Holed up at the station as KUHF deals with Hurricane Ike and we work to get as much information about what's happening where out to our listeners, I've got some down time and want to put it to good use.Ike has been my first experience of a hurricane, and obviously in such a situation our regular concerns get swept away with the first elevated winds of the storm. But now that the eye has passed us by and left its indelible mark, I can write a blog entry that has some cultural relevance.
It occurred to me as the winds reached hurricane force last night and prepared to make landfall at Galveston that about 10 years ago I read an excellent novel set against the backdrop of the infamous hurricane of 1900 that completely devastated the coastal city.
Galveston, Texas, was struck on September 8th, 1900, by a Category 4 storm that packed winds of 135 mph. Official reports state that 8,000 people lost their lives making the "Great Storm" (this was before authorities began assigning alphabetical names to tropical storms) the U.S.'s deadliest natural disaster to date.
At the end of the 19th century, Galveston was a boomtown with a population of 42,000. It was the biggest city in Texas, and it's trade center. The Great Storm put paid to Galveston's pre-eminence, and Houston grew to fill the void.

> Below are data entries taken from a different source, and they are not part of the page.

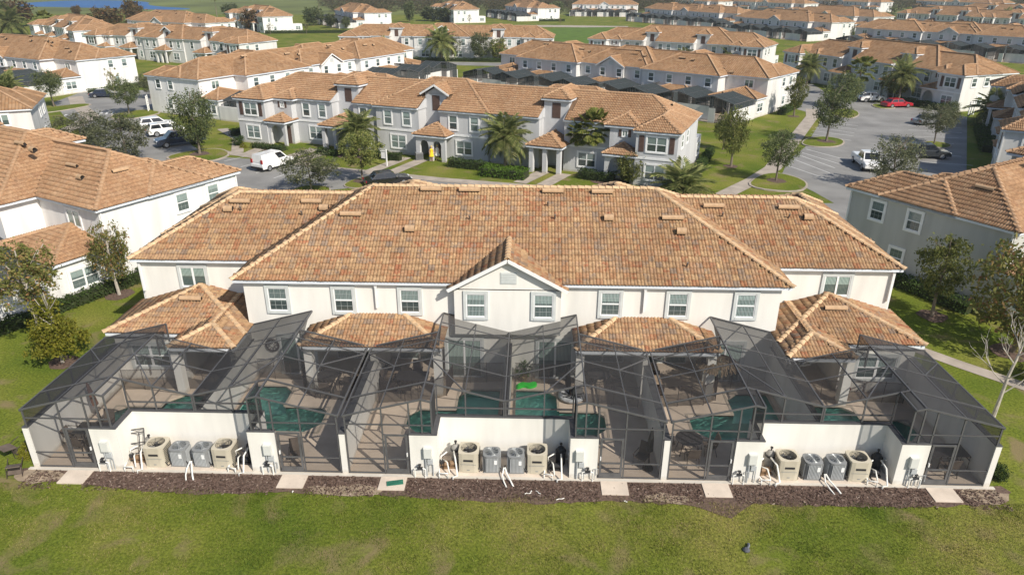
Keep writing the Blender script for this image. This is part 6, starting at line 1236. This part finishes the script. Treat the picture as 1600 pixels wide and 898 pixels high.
# ------------------------------------------------------------ person at the porch of the grey row
SKIN = mat('skin', (.52, .32, .23), .6, .06); YELL = mat('cloth_yellow', (.80, .55, .03), .8, .1); WHT = mat('cloth_white', (.78, .78, .78), .8, .05); HAIR = mat('hair_blond', (.55, .42, .2), .7, .2)
def person(loc, rz, label, cloth, hairm):
    bm = bmesh.new(); pts = {}; sk = bm.verts.layers.skin.verify()
    def v(k, co, r, ry=None): x = bm.verts.new(co); x[sk].radius = (r, ry or r); pts[k] = x
    v('pel', (0,0,.95), .135, .1); v('wai', (0,0,1.1), .115, .085); v('che', (0,0,1.3), .14, .1); v('nek', (0,0,1.46), .05); v('hd0', (0,-.01,1.55), .07); v('hd1', (0,-.02,1.66), .085); v('hd2', (0,-.01,1.73), .055)
    E = [('pel','wai'),('wai','che'),('che','nek'),('nek','hd0'),('hd0','hd1'),('hd1','hd2')]
    for s, n in ((-1,'l'), (1,'r')):
        v('sh'+n, (s*.17,0,1.39), .055); v('el'+n, (s*.25,.02,1.14), .042); v('wr'+n, (s*.23,-.12,.93), .028); v('pa'+n, (s*.225,-.16,.87), .03, .016)
        E += [('che','sh'+n),('sh'+n,'el'+n),('el'+n,'wr'+n),('wr'+n,'pa'+n)]
        for f in range(4): v('f%d%s' % (f, n), (s*(.205+.016*f), -.185-.006*(f % 3), .79+.008*abs(f-1)), .008); E.append(('pa'+n, 'f%d%s' % (f, n)))
        v('th'+n, (s*.185,-.2,.85), .009); E.append(('pa'+n, 'th'+n))
        v('hi'+n, (s*.09,0,.88), .088); v('kn'+n, (s*.1,-.03*s,.5), .056); v('an'+n, (s*.1,.03*s,.09), .036); v('to'+n, (s*.11,-.13+.03*s,.04), .034); E += [('pel','hi'+n),('hi'+n,'kn'+n),('kn'+n,'an'+n),('an'+n,'to'+n)]
    for a, b_ in E: bm.edges.new((pts[a], pts[b_]))
    pts['pel'][sk].use_root = True
    me = bpy.data.meshes.new('person'); bm.to_mesh(me); bm.free(); me.materials.append(SKIN); o = bpy.data.objects.new('person', me); C.objects.link(o); o.modifiers.new('skin', 'SKIN'); sb = o.modifiers.new('sub', 'SUBSURF'); sb.levels = sb.render_levels = 1
    o.location = (*loc, .04); o.rotation_euler.z = rz; tag(o, label, 'person')
    b = MB(); n = 16
    for r0, q0, z0_, r1, q1, z1_ in ((.30,.24,.55,.2,.15,.95), (.2,.15,.95,.165,.125,1.1), (.165,.125,1.1,.205,.14,1.32), (.205,.14,1.32,.09,.07,1.45)):
        for k in range(n): a, c = 2*PI*k/n, 2*PI*(k+1)/n; b.quad([(r0*math.cos(a), q0*math.sin(a), z0_), (r0*math.cos(c), q0*math.sin(c), z0_), (r1*math.cos(c), q1*math.sin(c), z1_), (r1*math.cos(a), q1*math.sin(a), z1_)])
    b.obj('dress', cloth, o, True)
    b = MB(); b.lathe([(.0, 1.79), (.07, 1.775), (.1, 1.71), (.105, 1.64), (.085, 1.56)], 12, (0, .015)); b.obj('hair', hairm, o, True)
    for s in (-1, 1): b = MB(); b.lathe([(0, 1.657), (.009, 1.665), (0, 1.673)], 6, (s*.032, -.1)); b.obj('eye', BLK, o)
    return o
person((-10.35, 55.1), .3, 'person in bright yellow clothing standing at the right arch of the grey row', YELL, HAIR)
person((-9.75, 55.6), -.2, 'person in white clothing standing just behind the one in yellow', WHT, HAIR)

# ------------------------------------------------------------ air
m_ = bpy.data.materials.new('haze_air'); m_.use_nodes = True; n_ = m_.node_tree; n_.nodes.clear(); o_ = N(n_, 'OutputMaterial'); pv = N(n_, 'VolumePrincipled'); pv.inputs['Color'].default_value = (.86, .90, .95, 1); pv.inputs['Density'].default_value = .00024; pv.inputs['Anisotropy'].default_value = .2
n_.links.new(pv.outputs[0], o_.inputs['Volume']); b = MB(); b.box(-2600, 2600, -120, 2600, -3, 23); tag(b.obj('haze', m_), kind='stuff')
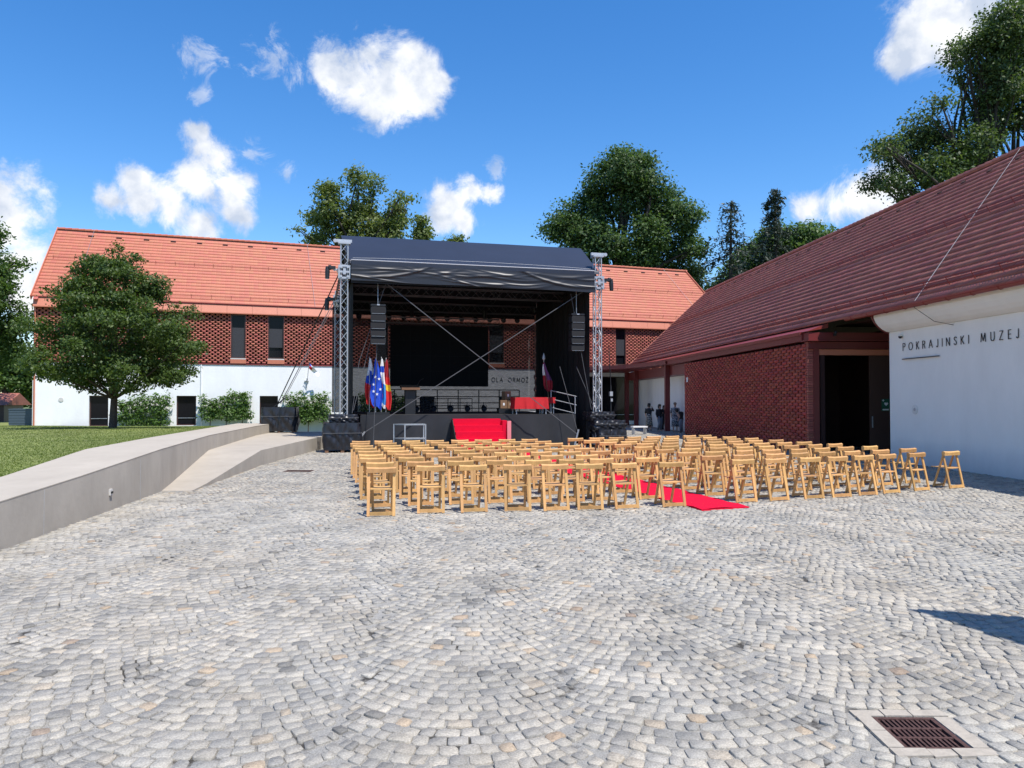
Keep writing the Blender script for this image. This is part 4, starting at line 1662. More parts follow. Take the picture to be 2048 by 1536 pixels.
MB().grid(sheet, 36, 44).build('roof_sheet', M['pvc'], rig, smooth=True)
w_ = MB().tube([(.24, -.265, 6.99), (SW - .22, -.265, 6.99)], .016, 6)
w_.tube([(.3, -.03, 7.10)] + [(.3 + (SW - .6) * k / 12, -.02 + .16 * math.sin(math.pi * k / 12), 7.11 + .095 * math.sin(math.pi * k / 12)) for k in range(1, 12)] + [(SW - .3, -.03, 7.10)], .005, 5)
w_.build('welt', M['pvc_strip'], rig)

MB().grid(lambda u, v: (lambda p: (.12 + (SW - .24) * u, p[1] + .03, p[2] - .06))(sheet(u, v)), 4, 44).build('roof_lining', M['black'], rig)
MB().bx(-.2, SW + .6, SDp + .22, SDp + .25, 5.95, 6.75).build('rear_border', M['black'], rig)
for xg in (.16, SW - .16):
    gp_ = [(p[0] + .05, p[1] - .05) for p in prof[1:]] + [(8.4, 6.2), (-.1, 6.2)]
    MB().prism(gp_, 'x', xg - .01, xg + .01).build('gable_drape', M['black'], rig)

# valance of black film, gathered in swags
rv = np.random.default_rng(3)
creases = []
for k in range(34):
    creases.append((rv.uniform(0, 1), rv.uniform(.05, .95), rv.uniform(.03, .13), rv.normal(0, 1.6), rv.uniform(2, 14), rv.uniform(.035, .09), rv.uniform(.015, .05)))
creases += [(.16, .62, .15, -2.6, 12, .08, .085), (.83, .60, .16, 2.6, 12, .08, .085), (.45, .45, .09, .3, 14, .07, .05), (.60, .30, .06, -.8, 10, .06, .05)]


def val(u, v):
    x = .24 + (SW - .46) * u
    z = 6.83 - .60 * v - .10 * u * v + .012 * math.sin(u * 17) * v
    y = -.285 - .03 * v
    for (u0, v0, lu, sl, cv_, wd, am) in creases:
        du = u - u0
        if abs(du) > 2.6 * lu:
            continue
        dv = (v - (v0 + sl * du - cv_ * du * du)) / wd
        if abs(dv) < 3:
            y -= .42 * am * math.exp(-dv * dv - (du / lu) ** 2)
    y -= .010 * math.sin(u * 55 + 4 * math.sin(u * 13)) * max(0, 1 - v * 1.4) * abs(math.sin(u * 7))
    return (x, y, z)


MB().grid(val, 320, 44).build('valance', M['black_plastic'], rig, smooth=True)
MB().bx(.24, SW - .22, -.275, -.26, 6.81, 6.97).build('valance_band', M['pvc'], rig)
MB().bx(.24, SW - .22, -.25, -.235, 6.15, 6.9).build('valance_lining', M['black'], rig)


def drape(x):
    def fn(u, v):
        y = .3 + (SDp - .5) * u
        return (x + .05 * math.sin(y * 9) + .02 * math.sin(y * 23), y, 6.45 - (6.4) * v)
    return fn


MB().grid(drape(SW - .25), 90, 4).build('side_drape', M['black'], rig, smooth=True)
MB().grid(drape(.30), 90, 4).build('side_drape', M['black'], rig, smooth=True)
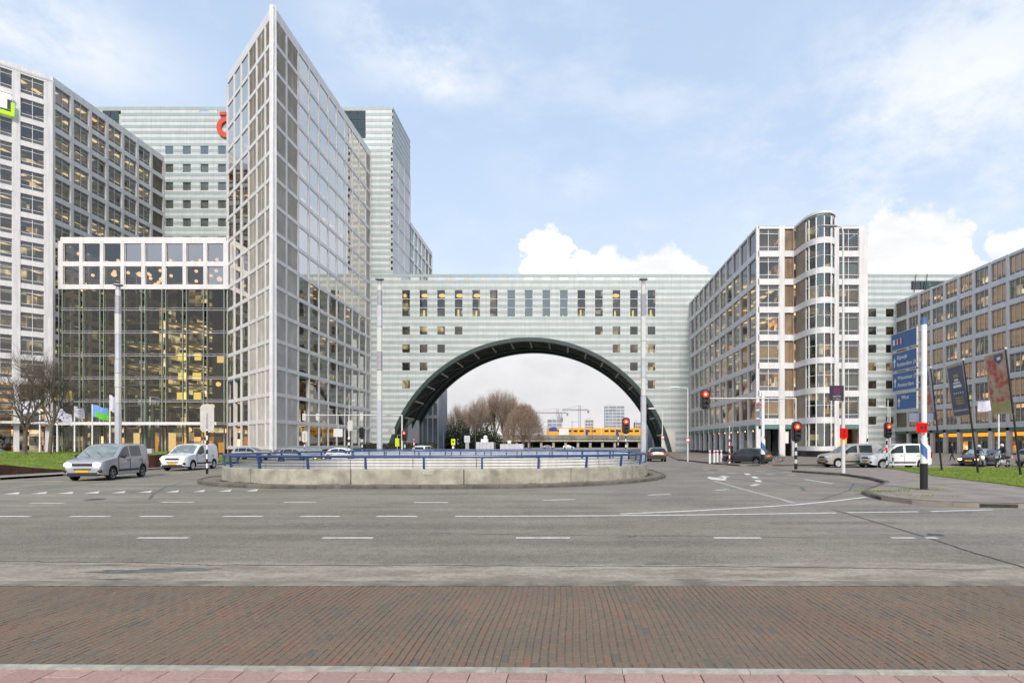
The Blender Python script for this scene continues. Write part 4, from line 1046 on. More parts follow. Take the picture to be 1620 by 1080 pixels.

The hurricane significantly changed the course of Texas history.
Benjamin Taylor's debut novel, Tales Out of School (Grand Central Publishing, 1997) is set against the Great Storm and the havoc it wreaks on the Mehmel family. The year is 1907, and Felix Mehmel, whose father died in the hurricane, is coming of age in Galveston among the members of his German-Jewish family, a family that seems to be disintegrating.
Stuck as I am at the KUHF studios, I don't have my copy of Tales Out of School to hand to refresh my memory. However, the book was recently reprinted by Steerforth Press, and here's what the jacket says:
"The strange hothouse world of Galveston Island has been good to the Mehmels, German Jewish immigrants who prosper there in the late nineteenth century, and whose second generation is still flush when we meet them as the century turns. But destruction -- moral and natural, including the great hurricane that nearly destroyed the city -- is not far off, and for bookish, fourteen-year-old grandson Felix, last of the line, salvation lies in self-discovery. Pried away from his Ovid and Virgil, he is seduced by the rough, handsome bully who has always taunted him. And over the sultry summer of 1907, he asserts his independence, launching into manhood even as his family's morale, sanity, and fortunes wane. Erotic as it is exalted, defiantly comic as it is sad, Tales Out of School is a significant, enduring novel by a masterful writer poised to take his place at the forefront of contemporary American fiction."
Publishers Weekly described Tales Out of School as "elegant, lyrical and elegiac" while Library Journal said the novel "combines grand lyric musings with realistic social commentary."
As the Houston-Galveston area once more recovers from a severe storm, we can take some small comfort perhaps in knowing that such cataclysmic events can give rise to great art.